Strolling players consisting of actors, musicians, jugglers, comedians, and other entertainers who moved about from place to place to perform apparently appeared first in North Carolina in Currituck in 1702. Anthony Aston, a British lawyer, arrived in Charles Towne (Charleston, S.C.) that year "full of Lice, Shame, Poverty, Nakedness, and Hunger," and there "turned Player and Poet, and wrote one Play on the subject of the Country." He then went to the Albemarle region of North Carolina, where he remained a month through the generosity of Allen and Abraham Waights. No copy of his play is known to have survived.
A group called the American Company of Comedians toured North Carolina in the fall of 1787, presenting productions in Halifax, New Bern, and Wilmington. The latter place boasted an "elegant theatre." A company of comedians from New York toured eastern North Carolina in 1788. At various times singers, dancers, acrobats, rope-dancers, ventriloquists, and exhibitors of natural and artificial curiosities, wax works, and scientific apparatus also appeared throughout the state.

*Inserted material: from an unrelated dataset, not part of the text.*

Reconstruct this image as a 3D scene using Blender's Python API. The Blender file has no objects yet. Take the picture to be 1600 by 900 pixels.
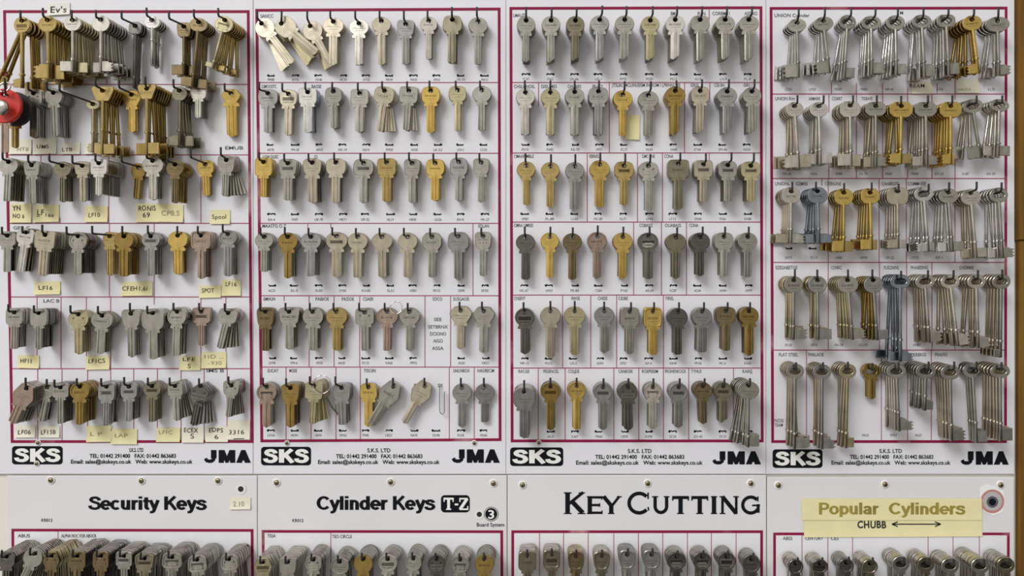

A well-educated but poor young London actor, William Augustus Richards, was a member of a company of actors passing through North Carolina when the group folded after appearing in Warrenton. Richards became a teacher in a local academy and in 1796, while teaching in the preparatory school at the University of North Carolina in Chapel Hill, he and his young charges presented two plays at commencement. These have been described as "the first dramatic performances ever given at any state university in America." The significance of that statement is considerably reduced, however, when it is acknowledged that there were no other state universities at that time.